Music News: How musicians are fighting white supremacy

by

The Current Music News for June 23, 2020 (MPR Video)

As the music world confronts institutional racism and white supremacy, individual artists are wondering what steps they can take to establish a new, more equitable norm. One of the most dramatic suggestions comes from Jeff Tweedy of Wilco. He's personally pledging to commit 5% of his writing royalties, moving forward, to organizations working toward racial justice.

What's more, he said in a statement, given that "the modern music industry is built almost entirely on Black art," there should be a step built into the music publishing process that allows artists to automatically divert a percentage of their revenue "to organizations that assist and support Black communities."

Fiona Apple is also pledging some revenue from her acclaimed new album to initiatives supporting Black and Indigenous communities. She's taking a different approach, though: she's pledged two years' worth of TV and movie sync income from two songs on her album Fetch the Bolt Cutters. She says that at a minimum, she'll donate $50,000 to each of two initiatives, "but I will be able to give a lot more If I can earn some of that Hollywood cash."

Her pledge is a reflection of the fact that music fans are increasingly aware of the money to be made by artists who sell the rights for their songs to be used in movies and TV. This came up when a song by Gary Glitter was used in the hit movie Joker, and audiences wondered just how much of their ticket money was going to a convicted pedophile. A statement like Fiona Apple's is a reminder that when they decide what songs to feature, TV and movie directors are making not just artistic choices but ethical ones as well.
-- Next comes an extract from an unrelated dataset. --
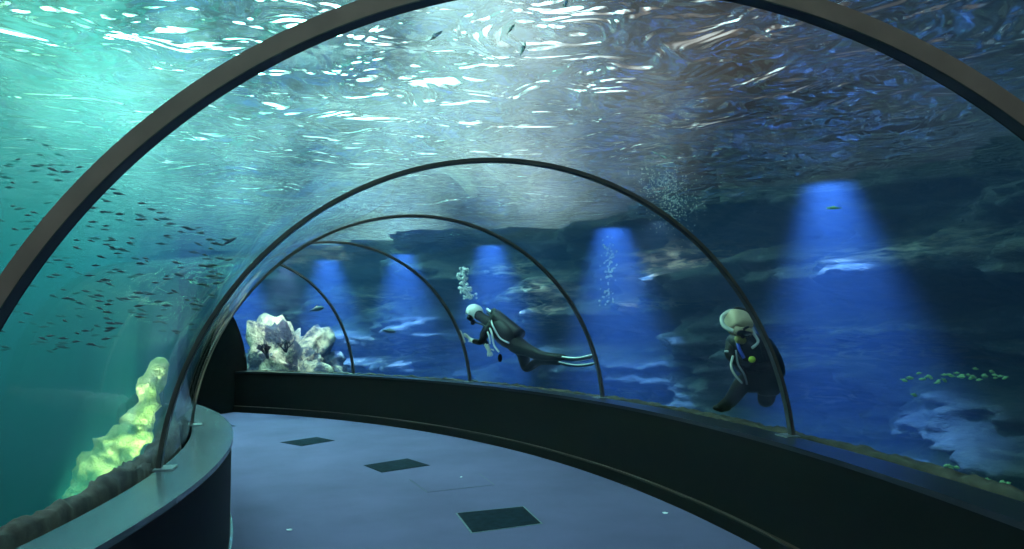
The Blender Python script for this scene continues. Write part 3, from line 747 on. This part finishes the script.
# crouched diver behind the second arch rib
def D2(px, py, dz=0.0): return at(px, py, 5.75 + dz)
root = bpy.data.objects.new('diver', None); COL.objects.link(root); root.location = D2(750, 365)
tag(root, 'crouched diver in black gear and tan hood behind the second arch rib', 'person')
bd = {'pelvis': (D2(763, 374, 0.05), (0.14, 0.13)), 'waist': (D2(759, 362, 0.02), (0.14, 0.13)), 'chest': (D2(752, 347, -0.02), (0.155, 0.135)), 'neckbase': (D2(745, 336, -0.05), 0.08),
      'neck': (D2(741, 331, -0.07), 0.06), 'skull': (D2(738, 325, -0.1), (0.085, 0.085)), 'crown': (D2(737, 320, -0.1), (0.07, 0.07)),
      'shR': (D2(732, 340, 0.02), 0.068), 'elR': (D2(730, 356, -0.12), 0.048), 'wrR': (D2(741, 364, -0.2), 0.034),
      'shL': (D2(768, 343, -0.0), 0.068), 'elL': (D2(776, 360, -0.1), 0.048), 'wrL': (D2(763, 367, -0.2), 0.034),
      'hipA': (D2(757, 377, 0.0), 0.1), 'knA': (D2(742, 384, -0.12), 0.075), 'anA': (D2(730, 402, 0.0), 0.058), 'toA': (D2(717, 410, -0.03), 0.038),
      'hipB': (D2(769, 378, 0.04), 0.1), 'knB': (D2(766, 401, -0.06), 0.07), 'anB': (D2(764, 400, 0.3), 0.045), 'toB': (D2(763, 399, 0.42), 0.038)}
ed = [('pelvis', 'waist'), ('waist', 'chest'), ('chest', 'neckbase'), ('neckbase', 'neck'), ('neck', 'skull'), ('skull', 'crown'), ('chest', 'shR'), ('shR', 'elR'), ('elR', 'wrR'),
      ('chest', 'shL'), ('shL', 'elL'), ('elL', 'wrL'), ('pelvis', 'hipA'), ('hipA', 'knA'), ('knA', 'anA'), ('anA', 'toA'), ('pelvis', 'hipB'), ('hipB', 'knB'), ('knB', 'anB'), ('anB', 'toB')]
hand_nodes(bd, ed, 'wrR', D2(750, 366, -0.22) - D2(741, 364, -0.2), -toC, 'hr', 0.7)
hand_nodes(bd, ed, 'wrL', D2(753, 368, -0.22) - D2(763, 367, -0.2), -toC, 'hl', 0.7)
body = skin_obj('body', bd, ed, M['suit'], root)
hc_ = D2(738.5, 323, -0.1)
fdir = (toC * 0.75 - UPI * 0.6 + RI_ * 0.12).normalized(); fup = (UPI + RI_ * 0.18); fup = (fup - fdir * fup.dot(fdir)).normalized(); fsd = fdir.cross(fup)
paint(body, [(hc_ + fdir * 0.06, 0.085, 1)], [M['skin']])
ellip('hood', hc_, (fdir * 0.1, fsd * 0.095, fup * 0.09), M['hoodtan'], root, lambda v: not (v.x > 0.6 and v.z < 0.2), power=0.6)
ellip('mask', hc_ + fdir * 0.095 + fup * 0.0, (fdir * 0.035, fsd * 0.08, fup * 0.042), M['hoodtan'], root, power=0.6)
ellip('lens', hc_ + fdir * 0.115 + fup * 0.0, (fdir * 0.02, fsd * 0.066, fup * 0.032), M['lens'], root, power=0.6)
ellip('nose', hc_ + fdir * 0.125 - fup * 0.025, (fdir * 0.02, fsd * 0.016, fup * 0.02), M['blackrub'], root)
ellip('regulator', hc_ + fdir * 0.125 - fup * 0.065, (fdir * 0.035, fsd * 0.045, fup * 0.03), M['dull'], root, power=0.7)
tube_obj('breathing_hose', [D2(733, 331, -0.22), D2(724, 326, -0.18), D2(722, 317, -0.12), D2(729, 311.5, -0.02), D2(735, 311, 0.08)], 0.016, M['palehose'], root, 10)
tube_obj('air_hose', [D2(743, 330, -0.22), D2(752, 322, -0.14), D2(748, 312, 0.0), D2(738, 308, 0.05), D2(731, 312, 0.08)], 0.011, M['blackrub'], root)
tube_obj('air_hose', [D2(748, 325, 0.1), D2(754, 334, -0.1), D2(758, 342, -0.18), D2(752, 348, -0.2)], 0.012, M['palehose'], root)
tube_obj('air_hose', [D2(733, 356, -0.2), D2(731, 366, -0.24), D2(735, 375, -0.24), D2(742, 383, -0.2)], 0.009, M['palehose'], root)
tube_obj('air_hose', [D2(736, 350, -0.2), D2(738, 364, -0.22), D2(744, 374, -0.24), D2(747, 384, -0.2)], 0.008, M['steel'], root)
ellip('vest', D2(755, 357, -0.02), (RI_ * 0.2, toC * 0.17, UPI * 0.2 - RI_ * 0.08), M['blackrub'], root, power=0.75)
ellip('vest_pocket', D2(767, 382, -0.1), (RI_ * 0.1, toC * 0.09, UPI * 0.11), M['blackrub'], root, power=0.6)
ellip('vest_pocket', D2(752, 380, -0.1), (RI_ * 0.08, toC * 0.07, UPI * 0.1), M['blackrub'], root, power=0.6)
tube_obj('strap', [D2(737, 338, -0.13), D2(739, 348, -0.19), D2(744, 358, -0.2)], 0.014, M['blue'], root)
tube_obj('strap', [D2(757, 337, -0.12), D2(762, 348, -0.18), D2(765, 360, -0.19)], 0.014, M['blackrub'], root)
ellip('spare_regulator', D2(752, 359.5, -0.24), (RI_ * 0.029, toC * 0.02, UPI * 0.026), M['yellow'], root)
ellip('pressure_gauge', D2(726.5, 351.5, -0.2), (RI_ * 0.018, toC * 0.01, UPI * 0.01), M['white'], root)
tube_obj('air_tank', [D2(744, 331, 0.2), D2(764, 370, 0.24)], 0.085, M['steel'], root, 20)
ellip('boot', D2(722, 408, -0.01), (RI_ * 0.075, toC * 0.05, UPI * 0.03), M['blackrub'], root)
ellip('boot', D2(763, 399, 0.4), (RI_ * 0.04, toC * 0.08, UPI * 0.03), M['blackrub'], root)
https://fionaapplerocks.tumblr.com/post/620939433423880192/fiona-apple-is-going-to-donate-the-tv-and-movie

Meanwhile, artists are thinking about the signals they've been sending, perhaps unintentionally, with their band names and merch. One of those artists is Patterson Hood, co-founder of Drive-By Truckers. On NPR, Hood published a long essay called, "Now, About the Bad Name I Gave My Band."

He writes that when he heard about Lady Antebellum changing their name, it made him think about his own band name, which was partly inspired by the "crime sagas" that filled a lot of hip-hop when the band started up in 1996 in Atlanta. He says he now realizes — and to be clear, I'm paraphrasing from a long essay here — that it was not appropriate or helpful to reference the violence plaguing Black communities in the name of a white band that just set out to be "fun and rowdy."

He says he's not changing the band name yet, but he's open to suggestions. In the meantime, he's trying to reckon with his own past, and the nation's, in songs like "What It Means."

Last week I talked with Elizabeth Stokes and Jonathan Pearce of the New Zealand indie band the Beths. They're getting ready to release a new album called Jump Rope Gazers, and they talked about their conflicting feelings around releasing new music at a time when, as white artists, they feel like other voices need to be elevated.

We're going to leave you with a clip from a powerful new video from Minnesota artist Maria Isa, who had a personal connection to George Floyd: he worked at venues she frequented and, she wrote in a statement accompanying her song "Cómo Duele," often helped her to carry her Bomba Drum after her shows. It's a reminder of why we're having these conversations, and how urgent they are.

Maria Isa's new album Amor Universal is out today.